══ RECORDS SHOWN

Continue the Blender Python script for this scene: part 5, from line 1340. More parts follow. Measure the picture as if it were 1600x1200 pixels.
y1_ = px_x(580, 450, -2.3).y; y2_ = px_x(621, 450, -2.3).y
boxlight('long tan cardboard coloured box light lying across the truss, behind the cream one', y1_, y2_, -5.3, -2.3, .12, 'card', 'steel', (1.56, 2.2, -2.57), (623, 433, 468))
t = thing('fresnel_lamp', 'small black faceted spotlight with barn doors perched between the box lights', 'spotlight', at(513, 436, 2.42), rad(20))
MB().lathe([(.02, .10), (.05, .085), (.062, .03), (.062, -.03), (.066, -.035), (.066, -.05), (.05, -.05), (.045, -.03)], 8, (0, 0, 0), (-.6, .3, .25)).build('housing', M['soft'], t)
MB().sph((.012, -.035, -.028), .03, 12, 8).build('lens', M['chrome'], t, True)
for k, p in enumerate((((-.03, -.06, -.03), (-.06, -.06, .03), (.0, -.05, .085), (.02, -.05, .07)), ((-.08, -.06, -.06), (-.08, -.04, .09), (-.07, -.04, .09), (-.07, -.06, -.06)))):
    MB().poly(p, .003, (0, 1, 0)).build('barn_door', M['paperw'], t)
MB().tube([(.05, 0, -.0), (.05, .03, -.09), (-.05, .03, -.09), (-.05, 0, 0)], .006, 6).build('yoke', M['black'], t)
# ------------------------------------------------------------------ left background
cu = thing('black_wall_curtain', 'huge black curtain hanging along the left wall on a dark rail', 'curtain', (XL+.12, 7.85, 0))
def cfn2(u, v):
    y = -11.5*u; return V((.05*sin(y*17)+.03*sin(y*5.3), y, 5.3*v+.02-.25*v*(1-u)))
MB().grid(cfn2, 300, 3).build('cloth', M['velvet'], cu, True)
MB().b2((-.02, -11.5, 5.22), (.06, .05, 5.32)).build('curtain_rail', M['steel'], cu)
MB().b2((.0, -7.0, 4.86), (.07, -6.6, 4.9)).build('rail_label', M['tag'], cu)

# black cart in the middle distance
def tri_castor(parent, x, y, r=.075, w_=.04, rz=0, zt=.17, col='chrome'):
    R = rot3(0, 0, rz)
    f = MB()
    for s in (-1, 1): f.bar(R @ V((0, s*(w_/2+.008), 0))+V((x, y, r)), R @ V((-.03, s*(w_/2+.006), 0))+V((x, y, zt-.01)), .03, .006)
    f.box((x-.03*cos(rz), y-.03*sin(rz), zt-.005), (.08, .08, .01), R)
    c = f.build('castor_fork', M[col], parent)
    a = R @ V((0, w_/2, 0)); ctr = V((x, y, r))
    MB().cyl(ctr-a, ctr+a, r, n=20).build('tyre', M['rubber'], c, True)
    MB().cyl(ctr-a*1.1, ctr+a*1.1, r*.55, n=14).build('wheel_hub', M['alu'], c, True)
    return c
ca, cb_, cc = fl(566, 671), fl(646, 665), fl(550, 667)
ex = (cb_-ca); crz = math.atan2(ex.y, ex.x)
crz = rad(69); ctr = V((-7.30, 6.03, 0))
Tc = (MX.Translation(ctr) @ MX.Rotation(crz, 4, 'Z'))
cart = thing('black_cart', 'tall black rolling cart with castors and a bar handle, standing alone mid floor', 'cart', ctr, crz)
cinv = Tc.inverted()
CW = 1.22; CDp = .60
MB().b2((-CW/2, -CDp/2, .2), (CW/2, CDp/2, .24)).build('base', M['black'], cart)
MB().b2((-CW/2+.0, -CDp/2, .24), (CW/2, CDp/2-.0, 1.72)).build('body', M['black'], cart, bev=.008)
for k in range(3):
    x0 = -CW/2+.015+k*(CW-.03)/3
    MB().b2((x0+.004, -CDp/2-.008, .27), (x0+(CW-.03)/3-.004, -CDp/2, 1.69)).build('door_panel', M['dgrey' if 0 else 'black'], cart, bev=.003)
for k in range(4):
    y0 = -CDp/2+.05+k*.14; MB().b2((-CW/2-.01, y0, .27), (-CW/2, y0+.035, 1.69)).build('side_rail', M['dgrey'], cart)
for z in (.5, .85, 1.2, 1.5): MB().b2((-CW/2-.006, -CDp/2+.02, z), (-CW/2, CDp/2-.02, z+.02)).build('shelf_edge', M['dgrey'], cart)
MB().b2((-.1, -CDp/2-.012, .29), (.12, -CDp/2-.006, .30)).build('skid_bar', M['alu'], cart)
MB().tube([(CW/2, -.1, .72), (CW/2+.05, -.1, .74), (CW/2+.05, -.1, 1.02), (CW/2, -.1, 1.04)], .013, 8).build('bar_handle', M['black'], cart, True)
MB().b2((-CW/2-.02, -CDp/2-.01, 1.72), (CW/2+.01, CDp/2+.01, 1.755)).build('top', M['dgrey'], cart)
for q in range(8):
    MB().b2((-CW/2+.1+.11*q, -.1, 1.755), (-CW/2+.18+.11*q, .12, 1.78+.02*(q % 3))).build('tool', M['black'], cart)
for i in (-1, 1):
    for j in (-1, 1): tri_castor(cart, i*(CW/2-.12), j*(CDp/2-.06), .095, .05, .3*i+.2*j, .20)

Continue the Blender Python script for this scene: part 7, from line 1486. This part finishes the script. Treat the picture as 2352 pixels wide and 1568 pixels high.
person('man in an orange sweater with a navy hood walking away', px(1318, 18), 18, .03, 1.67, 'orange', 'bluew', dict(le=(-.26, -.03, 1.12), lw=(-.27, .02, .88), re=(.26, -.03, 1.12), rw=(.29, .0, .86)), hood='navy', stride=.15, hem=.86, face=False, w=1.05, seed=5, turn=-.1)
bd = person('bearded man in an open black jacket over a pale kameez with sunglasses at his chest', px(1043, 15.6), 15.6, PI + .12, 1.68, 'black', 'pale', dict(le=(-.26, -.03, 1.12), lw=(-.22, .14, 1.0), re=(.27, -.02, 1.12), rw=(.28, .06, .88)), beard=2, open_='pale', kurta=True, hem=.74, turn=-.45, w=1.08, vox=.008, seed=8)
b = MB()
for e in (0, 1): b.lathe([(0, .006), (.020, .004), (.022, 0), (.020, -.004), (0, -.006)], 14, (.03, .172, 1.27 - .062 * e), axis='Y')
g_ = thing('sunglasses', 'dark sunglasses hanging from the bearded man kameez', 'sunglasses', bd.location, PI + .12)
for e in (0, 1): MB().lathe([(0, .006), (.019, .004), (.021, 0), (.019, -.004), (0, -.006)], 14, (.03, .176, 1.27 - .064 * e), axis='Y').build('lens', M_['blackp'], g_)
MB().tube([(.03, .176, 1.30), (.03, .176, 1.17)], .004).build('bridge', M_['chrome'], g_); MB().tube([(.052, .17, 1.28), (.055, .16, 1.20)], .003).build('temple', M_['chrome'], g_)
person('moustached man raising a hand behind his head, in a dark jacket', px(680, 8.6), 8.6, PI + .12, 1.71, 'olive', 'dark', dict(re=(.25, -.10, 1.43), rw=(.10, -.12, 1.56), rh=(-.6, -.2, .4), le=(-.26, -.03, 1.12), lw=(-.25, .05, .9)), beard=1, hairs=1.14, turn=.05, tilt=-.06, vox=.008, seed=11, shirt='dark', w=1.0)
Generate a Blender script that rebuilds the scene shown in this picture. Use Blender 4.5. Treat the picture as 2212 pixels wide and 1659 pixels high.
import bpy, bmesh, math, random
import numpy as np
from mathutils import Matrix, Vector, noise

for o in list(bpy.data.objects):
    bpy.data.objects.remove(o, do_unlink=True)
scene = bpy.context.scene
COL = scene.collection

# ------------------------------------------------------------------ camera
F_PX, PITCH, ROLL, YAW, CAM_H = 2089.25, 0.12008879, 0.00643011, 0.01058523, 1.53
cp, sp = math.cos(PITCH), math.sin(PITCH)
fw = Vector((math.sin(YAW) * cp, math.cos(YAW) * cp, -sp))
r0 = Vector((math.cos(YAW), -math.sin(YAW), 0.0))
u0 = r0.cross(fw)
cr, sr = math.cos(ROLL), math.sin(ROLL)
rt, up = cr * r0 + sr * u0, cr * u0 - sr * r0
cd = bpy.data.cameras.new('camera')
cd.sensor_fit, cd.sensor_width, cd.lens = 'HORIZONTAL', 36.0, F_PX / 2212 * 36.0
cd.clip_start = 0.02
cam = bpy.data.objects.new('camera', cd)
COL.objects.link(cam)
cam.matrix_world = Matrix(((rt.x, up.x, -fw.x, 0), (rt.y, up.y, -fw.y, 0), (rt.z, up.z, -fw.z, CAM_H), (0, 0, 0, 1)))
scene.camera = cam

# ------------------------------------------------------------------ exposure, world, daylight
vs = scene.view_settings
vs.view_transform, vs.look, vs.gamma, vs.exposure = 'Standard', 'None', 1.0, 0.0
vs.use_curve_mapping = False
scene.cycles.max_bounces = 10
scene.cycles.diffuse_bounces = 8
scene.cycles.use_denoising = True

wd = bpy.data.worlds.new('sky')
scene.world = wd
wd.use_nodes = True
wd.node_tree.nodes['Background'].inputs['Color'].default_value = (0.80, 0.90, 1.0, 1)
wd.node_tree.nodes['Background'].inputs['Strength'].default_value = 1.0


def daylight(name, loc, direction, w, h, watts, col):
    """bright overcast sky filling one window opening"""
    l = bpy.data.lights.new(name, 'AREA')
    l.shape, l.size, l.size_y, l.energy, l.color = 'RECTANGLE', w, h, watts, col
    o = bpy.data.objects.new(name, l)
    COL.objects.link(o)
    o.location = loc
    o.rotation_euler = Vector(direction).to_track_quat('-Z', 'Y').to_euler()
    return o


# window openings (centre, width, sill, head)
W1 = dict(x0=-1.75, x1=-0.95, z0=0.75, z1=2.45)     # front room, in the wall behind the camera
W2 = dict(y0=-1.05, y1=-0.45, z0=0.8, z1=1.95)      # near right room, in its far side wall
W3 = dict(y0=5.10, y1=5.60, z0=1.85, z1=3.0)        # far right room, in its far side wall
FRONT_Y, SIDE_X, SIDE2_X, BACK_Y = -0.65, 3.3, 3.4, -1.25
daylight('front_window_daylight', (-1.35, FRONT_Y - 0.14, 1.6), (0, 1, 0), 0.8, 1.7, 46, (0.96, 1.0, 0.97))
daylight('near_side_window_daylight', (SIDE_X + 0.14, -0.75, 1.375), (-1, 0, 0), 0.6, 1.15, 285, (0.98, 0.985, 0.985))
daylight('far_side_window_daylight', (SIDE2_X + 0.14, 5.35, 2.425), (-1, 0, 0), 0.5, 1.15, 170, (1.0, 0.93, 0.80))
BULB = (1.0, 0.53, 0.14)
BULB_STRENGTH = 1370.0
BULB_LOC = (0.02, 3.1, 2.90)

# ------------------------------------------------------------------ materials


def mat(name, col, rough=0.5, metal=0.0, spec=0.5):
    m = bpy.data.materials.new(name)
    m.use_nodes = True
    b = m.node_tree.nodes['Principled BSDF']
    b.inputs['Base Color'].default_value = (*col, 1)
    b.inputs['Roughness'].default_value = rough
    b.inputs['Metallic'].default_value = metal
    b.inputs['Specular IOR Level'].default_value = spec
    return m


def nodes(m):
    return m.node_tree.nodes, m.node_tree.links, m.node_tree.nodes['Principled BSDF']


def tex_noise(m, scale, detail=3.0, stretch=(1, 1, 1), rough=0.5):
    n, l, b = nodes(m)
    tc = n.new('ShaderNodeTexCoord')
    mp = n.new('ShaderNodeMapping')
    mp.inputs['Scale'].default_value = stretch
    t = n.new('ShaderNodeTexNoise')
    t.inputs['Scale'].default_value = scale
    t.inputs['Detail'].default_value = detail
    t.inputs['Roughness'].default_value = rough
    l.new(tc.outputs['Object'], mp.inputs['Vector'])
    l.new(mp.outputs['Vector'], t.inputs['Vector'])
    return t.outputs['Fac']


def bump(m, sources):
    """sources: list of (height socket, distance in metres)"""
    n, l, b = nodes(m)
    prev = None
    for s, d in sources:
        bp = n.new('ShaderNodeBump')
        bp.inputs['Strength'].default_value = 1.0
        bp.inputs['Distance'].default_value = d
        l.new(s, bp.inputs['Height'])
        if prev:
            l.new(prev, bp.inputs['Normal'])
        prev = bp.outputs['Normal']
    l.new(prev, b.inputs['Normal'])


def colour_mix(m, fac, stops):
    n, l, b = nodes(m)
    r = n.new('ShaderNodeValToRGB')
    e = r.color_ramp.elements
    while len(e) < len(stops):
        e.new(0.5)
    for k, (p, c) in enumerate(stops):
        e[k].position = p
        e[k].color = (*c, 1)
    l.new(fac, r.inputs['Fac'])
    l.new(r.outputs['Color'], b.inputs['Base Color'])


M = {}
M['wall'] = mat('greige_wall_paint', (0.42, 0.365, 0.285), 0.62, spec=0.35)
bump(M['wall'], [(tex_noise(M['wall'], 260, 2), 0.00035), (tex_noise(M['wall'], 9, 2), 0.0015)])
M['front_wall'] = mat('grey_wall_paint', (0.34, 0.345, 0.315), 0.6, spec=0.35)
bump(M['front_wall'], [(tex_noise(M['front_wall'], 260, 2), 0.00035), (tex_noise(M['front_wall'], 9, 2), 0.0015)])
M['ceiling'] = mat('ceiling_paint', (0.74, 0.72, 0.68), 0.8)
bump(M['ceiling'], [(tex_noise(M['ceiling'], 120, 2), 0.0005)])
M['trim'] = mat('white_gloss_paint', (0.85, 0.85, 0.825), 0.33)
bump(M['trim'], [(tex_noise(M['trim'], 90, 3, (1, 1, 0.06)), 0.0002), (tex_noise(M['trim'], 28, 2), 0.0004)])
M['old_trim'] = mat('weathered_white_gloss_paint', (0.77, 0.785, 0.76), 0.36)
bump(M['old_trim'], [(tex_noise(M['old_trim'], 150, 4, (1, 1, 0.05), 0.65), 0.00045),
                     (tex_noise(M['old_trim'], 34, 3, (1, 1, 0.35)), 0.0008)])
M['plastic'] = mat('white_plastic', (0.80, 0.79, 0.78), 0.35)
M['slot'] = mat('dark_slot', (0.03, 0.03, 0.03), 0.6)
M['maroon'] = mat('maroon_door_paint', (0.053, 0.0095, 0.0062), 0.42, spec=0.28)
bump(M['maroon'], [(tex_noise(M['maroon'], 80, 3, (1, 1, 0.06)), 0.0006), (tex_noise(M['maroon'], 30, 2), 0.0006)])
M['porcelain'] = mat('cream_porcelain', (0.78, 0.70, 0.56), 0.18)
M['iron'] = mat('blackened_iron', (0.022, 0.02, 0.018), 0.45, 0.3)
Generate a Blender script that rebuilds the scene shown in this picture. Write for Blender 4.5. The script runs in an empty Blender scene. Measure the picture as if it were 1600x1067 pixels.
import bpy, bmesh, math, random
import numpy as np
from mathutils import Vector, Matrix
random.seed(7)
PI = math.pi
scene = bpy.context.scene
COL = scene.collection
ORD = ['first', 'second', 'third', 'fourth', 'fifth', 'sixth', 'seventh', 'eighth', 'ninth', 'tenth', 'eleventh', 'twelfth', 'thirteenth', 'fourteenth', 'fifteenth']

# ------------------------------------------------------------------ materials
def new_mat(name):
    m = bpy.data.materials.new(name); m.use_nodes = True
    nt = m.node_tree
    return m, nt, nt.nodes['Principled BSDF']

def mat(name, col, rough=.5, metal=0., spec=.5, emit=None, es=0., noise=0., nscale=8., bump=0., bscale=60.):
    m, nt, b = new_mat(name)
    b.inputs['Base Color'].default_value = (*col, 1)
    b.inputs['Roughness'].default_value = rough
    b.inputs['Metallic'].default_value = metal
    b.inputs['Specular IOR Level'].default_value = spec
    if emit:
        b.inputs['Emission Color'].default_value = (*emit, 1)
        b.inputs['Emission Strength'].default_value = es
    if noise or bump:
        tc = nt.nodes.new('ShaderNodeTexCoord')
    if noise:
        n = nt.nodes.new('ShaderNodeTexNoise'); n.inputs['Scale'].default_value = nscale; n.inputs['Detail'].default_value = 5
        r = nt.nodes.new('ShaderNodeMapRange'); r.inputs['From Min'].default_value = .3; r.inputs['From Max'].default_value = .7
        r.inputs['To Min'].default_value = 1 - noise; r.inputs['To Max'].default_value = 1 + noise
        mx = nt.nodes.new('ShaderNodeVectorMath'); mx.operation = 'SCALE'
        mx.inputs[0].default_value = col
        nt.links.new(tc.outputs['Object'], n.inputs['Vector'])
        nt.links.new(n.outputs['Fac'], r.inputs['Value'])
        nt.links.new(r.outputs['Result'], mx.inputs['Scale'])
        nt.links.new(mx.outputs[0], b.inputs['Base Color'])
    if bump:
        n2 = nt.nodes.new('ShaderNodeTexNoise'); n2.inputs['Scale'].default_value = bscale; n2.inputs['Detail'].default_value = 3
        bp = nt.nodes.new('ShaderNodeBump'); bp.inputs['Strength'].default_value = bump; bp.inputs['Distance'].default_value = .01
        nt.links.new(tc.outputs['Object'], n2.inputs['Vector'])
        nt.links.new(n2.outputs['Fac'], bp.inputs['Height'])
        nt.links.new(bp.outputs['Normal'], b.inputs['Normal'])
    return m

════

SHORT EXERCISE = Which lines of the material contain the string "rebuilds"? List each of them.

RESPONSE TO THIS TASK =
Generate a Blender script that rebuilds the scene shown in this picture. Use Blender 4.5. Treat the picture as 2212 pixels wide and 1659 pixels high.
Generate a Blender script that rebuilds the scene shown in this picture. Write for Blender 4.5. The script runs in an empty Blender scene. Measure the picture as if it were 1600x1067 pixels.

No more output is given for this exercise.